There is no such thing as a silent majority. The expression became a popular euphemism for Middle America when Richard Nixon used it to justify the US’s continued military action in Vietnam. Since then, the silent majority has served a heinous political realism—power, as such—but, in the nineteenth century, it conjured an afterlife among the dead.

Against the false universalism of the former, Arthur Jafa’s video Love Is the Message, the Message Is Death (2016) emerges from the latter definition, though it offers a more ecstatic, vital and apocalyptic vision, that of the children of men.

The brief work condenses an incantatory pastiche of black culture in the twentieth and twenty-first centuries.
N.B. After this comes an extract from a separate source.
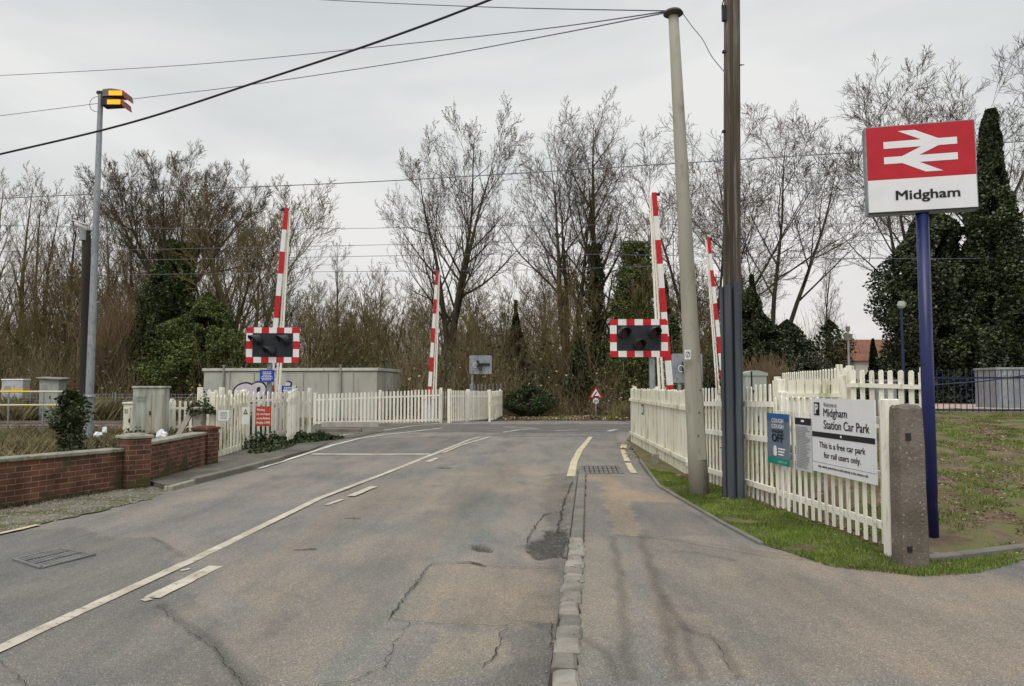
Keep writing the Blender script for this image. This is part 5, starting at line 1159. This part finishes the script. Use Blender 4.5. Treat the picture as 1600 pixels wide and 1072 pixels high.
# --- bare crowns behind the sign
t, T = tree_proto('bare_tree', 'bare tree whose crown spreads behind the station sign', 'tree', 33, 15, .34, mod(nc=[8, 6, 6, 4, 0], lr=.38, bole=.2, tilt=(14, 38), up=[.05, .05, .05, .05, .05], ang=[(28, 50), (26, 48), (24, 46), (22, 42), (0, 1)]), M['barkdark'], M['twig'], leaders=4)
place(t, at_px(1450, 34), 34, hgt(135, 34), 14.7, .9)
t2 = copy_tree(t); t2['label'] = 'tall bare tree above the ivy column at the right edge'; place(t2, at_px(1570, 33), 33.5, hgt(110, 33), 14.7, 3.0)
# --- left big tree over the ivy
t, T = tree_proto('bare_tree', 'broad dark bare tree rising out of ivy left of the left barrier', 'tree', 41, 14, .42, mod(nc=[11, 8, 7, 4, 0], lr=.36, bole=.42, tilt=(18, 52), up=[.08, .08, .06, .05, .05], wob=[.10, .13, .14, .14, .13]), M['barkdark'], M['twig'], leaders=6, ivy=(0, 9.0, 2.0, 48000, .135, M['ivygreen']))
place(t, at_px(268, 42), 42, hgt(252, 42), 13.2, .9); t.scale = (t.scale[0]*.86, t.scale[1]*.86, t.scale[2])
# --- slender poplars on the left
SL = mod(nc=[26, 6, 5, 3, 0], ang=[(18, 34), (20, 38), (22, 42), (25, 45), (0, 1)], len=[.36, .45, .45, .45, .4], span=[(.12, .98), (.2, .97), (.2, .97), (.2, .95), (0, 1)], sh=[.7, .4, .3, .3, 0], up=[.02, .09, .06, .05, .05], rr=[.42, .5, .55, .6, .6])
tp, T = tree_proto('slender_tree', 'slender pale bare tree at the far left edge of the wood', 'tree', 51, 15, .22, SL, M['barkgreen'], M['twigolive'])
place(tp, at_px(18, 50), 50, hgt(272, 50), 15, 0)
tp2, T = tree_proto('slender_tree', 'slender bare tree just left of the camera pole', 'tree', 52, 14, .20, SL, M['barkdark'], M['twig'])
place(tp2, at_px(97, 47), 47, hgt(300, 47), 14, 0)
tr3, T = tree_proto('sapling', 'thin sapling among the tangled understorey of the wood', 'tree', 53, 9, .10, mod(lv=3, nc=[14, 6, 5, 0, 0], ang=[(20, 45)]*5, len=[.45, .5, .5, .4, .4], span=[(.15, .98)]*5, wob=[.08, .15, .2, .2, .2], rmin=.012), M['barkgreen'], M['twigolive'], thr=.02)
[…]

And Kanye West’s gospel-like “Ultralight Beam” scores the video, though Jafa affectingly edited the appropriated footage slightly off-tempo from the song. A football player outruns his opponents and James Brown catches his breath; a young woman smiles to the camera and Malcolm X raises his hand. The video collects gestures, intense for their vulnerability. In one segment, a woman staggers in front of an audience, only to play it off as heart-melting poise and swagger. Jafa suspends resolution, developing a cinematic grammar of black identity honed to the bittersweet.

A fine line separates visibility and exposure, and the range of footage heightens the tension between black bodies and our cultural gaze. The video is also a spiritual, and Jafa reinforces a desire for deliverance through kids. Startlingly, a young boy slaps his mother in the face, yelling, “Mommy wake up!” His voice, like his innocence, buckles under his furious entreaty. Throughout the video, Jafa concentrates on the moment of impact, which is profoundly chilling in scenes of police violence. There is no time to prepare for a cop’s running tackle of a woman, and no time to reflect after. The quick editing renders the collision’s brutality visceral.
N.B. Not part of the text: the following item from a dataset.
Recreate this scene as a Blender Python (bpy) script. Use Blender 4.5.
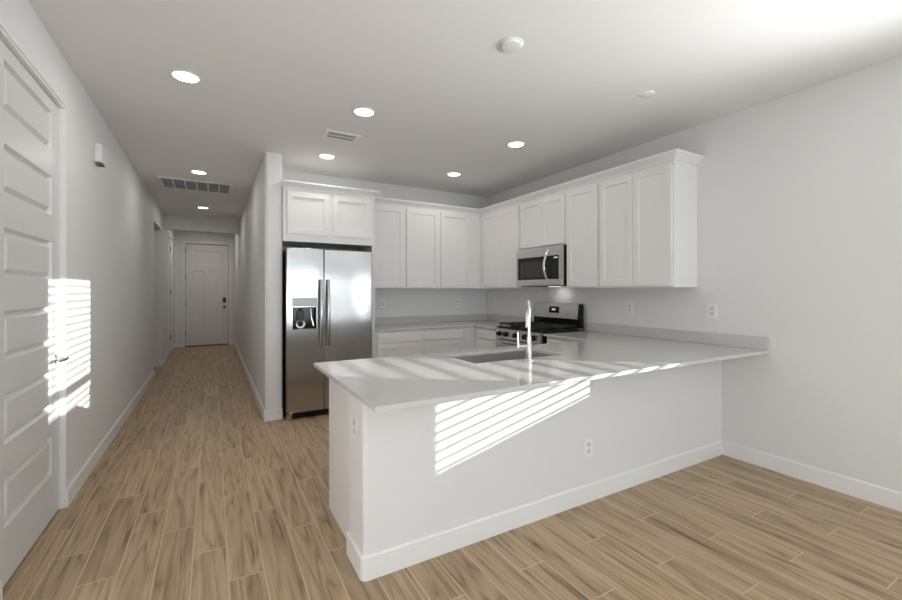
import bpy, bmesh, math
from mathutils import Vector, Matrix
PI = math.pi
for o in list(bpy.data.objects): bpy.data.objects.remove(o)
sc = bpy.context.scene
C = sc.collection

# ------------------------------------------------------------------ camera
YAW = math.radians(29.736)
cd = bpy.data.cameras.new('camera'); cam = bpy.data.objects.new('camera', cd); C.objects.link(cam)
cam.location = (0, 0, 1.328); cam.rotation_euler = (PI/2, 0, -YAW)
cd.sensor_width = 36; cd.lens = 416.9*36/902; cd.shift_y = -9.2/902
cd.clip_start = 0.05
sc.camera = cam

# ------------------------------------------------------------------ world, sun, daylight fill lamps, exposure
w = bpy.data.worlds.new('world'); sc.world = w; w.use_nodes = True
bg = w.node_tree.nodes['Background']; bg.inputs[0].default_value = (0.80, 0.90, 1.0, 1); bg.inputs[1].default_value = 0.8
sd = bpy.data.lights.new('sun', 'SUN'); sun = bpy.data.objects.new('sun', sd); C.objects.link(sun)
sd.energy = 10.0; sd.angle = math.radians(0.30); sd.color = (1.0, 0.985, 0.96)
SUN_DIR = Vector((-1, 0.745, -0.238)).normalized()
sun.rotation_euler = SUN_DIR.to_track_quat('-Z', 'Y').to_euler(); sun.location = (9, -5, 4)

def area(name, loc, direction, sx, sy, energy, color=(1, 1, 1)):
    l = bpy.data.lights.new(name, 'AREA'); l.shape = 'RECTANGLE'; l.size = sx; l.size_y = sy
    l.energy = energy; l.color = color
    o = bpy.data.objects.new(name, l); C.objects.link(o); o.location = loc
    o.rotation_euler = Vector(direction).to_track_quat('-Z', 'Z').to_euler()
    return o
area('daylight_fill_patio', (1.4, -4.42, 1.25), (-0.42, 1, 1.5), 3.4, 1.6, 128, (0.82, 0.92, 1.0))  # added area lamp standing in for skylight, tilted up to brighten the ceiling
area('daylight_fill_side', (3.95, -2.35, 1.45), (-1, 0.25, 1.4), 1.6, 1.2, 75, (0.82, 0.92, 1.0))  # added fill lamp outside the second window, aimed up at the ceiling

bl_ = area('blind_bounce_fill', (3.59, 0.25, 1.75), (-1, 0.55, 0.55), 0.85, 1.35, 22, (0.95, 0.98, 1.0))   # added lamp imitating sunlight thrown up by the slats
bl_.data.spread = math.radians(95)

sc.view_settings.view_transform = 'Standard'; sc.view_settings.look = 'None'
sc.view_settings.gamma = 1; sc.view_settings.use_curve_mapping = False
sc.view_settings.exposure = -0.11

# ------------------------------------------------------------------ materials
def new_mat(name, color, rough=0.5, metal=0.0, spec=0.5):
    m = bpy.data.materials.new(name); m.use_nodes = True
    b = m.node_tree.nodes['Principled BSDF']
    b.inputs['Base Color'].default_value = (*color, 1); b.inputs['Roughness'].default_value = rough
    b.inputs['Metallic'].default_value = metal; b.inputs['Specular IOR Level'].default_value = spec
    return m
def nd(m, t, **kw):
    n = m.node_tree.nodes.new(t)
    for k, v in kw.items(): setattr(n, k, v)
    return n
def lk(m, a, b): m.node_tree.links.new(a, b)
def P(m): return m.node_tree.nodes['Principled BSDF']
def mottled(name, color, rough, nscale, amount, bump=0.0, bscale=200, dist=0.001, metal=0.0, spec=0.5):
    """base colour with a faint procedural mottling and an optional fine bump"""
    m = new_mat(name, color, rough, metal, spec); b = P(m)
    tc = nd(m, 'ShaderNodeTexCoord'); n = nd(m, 'ShaderNodeTexNoise'); n.inputs['Scale'].default_value = nscale
    n.inputs['Detail'].default_value = 3
    lk(m, tc.outputs['Object'], n.inputs['Vector'])
    mx = nd(m, 'ShaderNodeMix', data_type='RGBA')
    mx.inputs[6].default_value = (*[c*(1-amount) for c in color], 1); mx.inputs[7].default_value = (*[min(1, c*(1+amount)) for c in color], 1)
    lk(m, n.outputs['Fac'], mx.inputs[0]); lk(m, mx.outputs[2], b.inputs['Base Color'])
    if bump:
        n2 = nd(m, 'ShaderNodeTexNoise'); n2.inputs['Scale'].default_value = bscale; n2.inputs['Detail'].default_value = 2
        lk(m, tc.outputs['Object'], n2.inputs['Vector'])
        bp = nd(m, 'ShaderNodeBump'); bp.inputs['Strength'].default_value = bump; bp.inputs['Distance'].default_value = dist
        lk(m, n2.outputs['Fac'], bp.inputs['Height']); lk(m, bp.outputs[0], b.inputs['Normal'])
    return m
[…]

For Jafa, the task of visibility involves making black identity felt — a theme shared by “Ultralight Beam,” which refers to a divine and redemptive light and, seemingly, ultraviolet light, an invisible frequency that nonetheless penetrates the skin. A blazing sun punctuates the video, at times possessing a placid splendor, at others bursting forth. The video’s abrupt ending is deliberately disenchanting. Suddenly woken from a dream, the threat of the forthcoming administration is utterly pressing, though the black community has already been more intensely burning.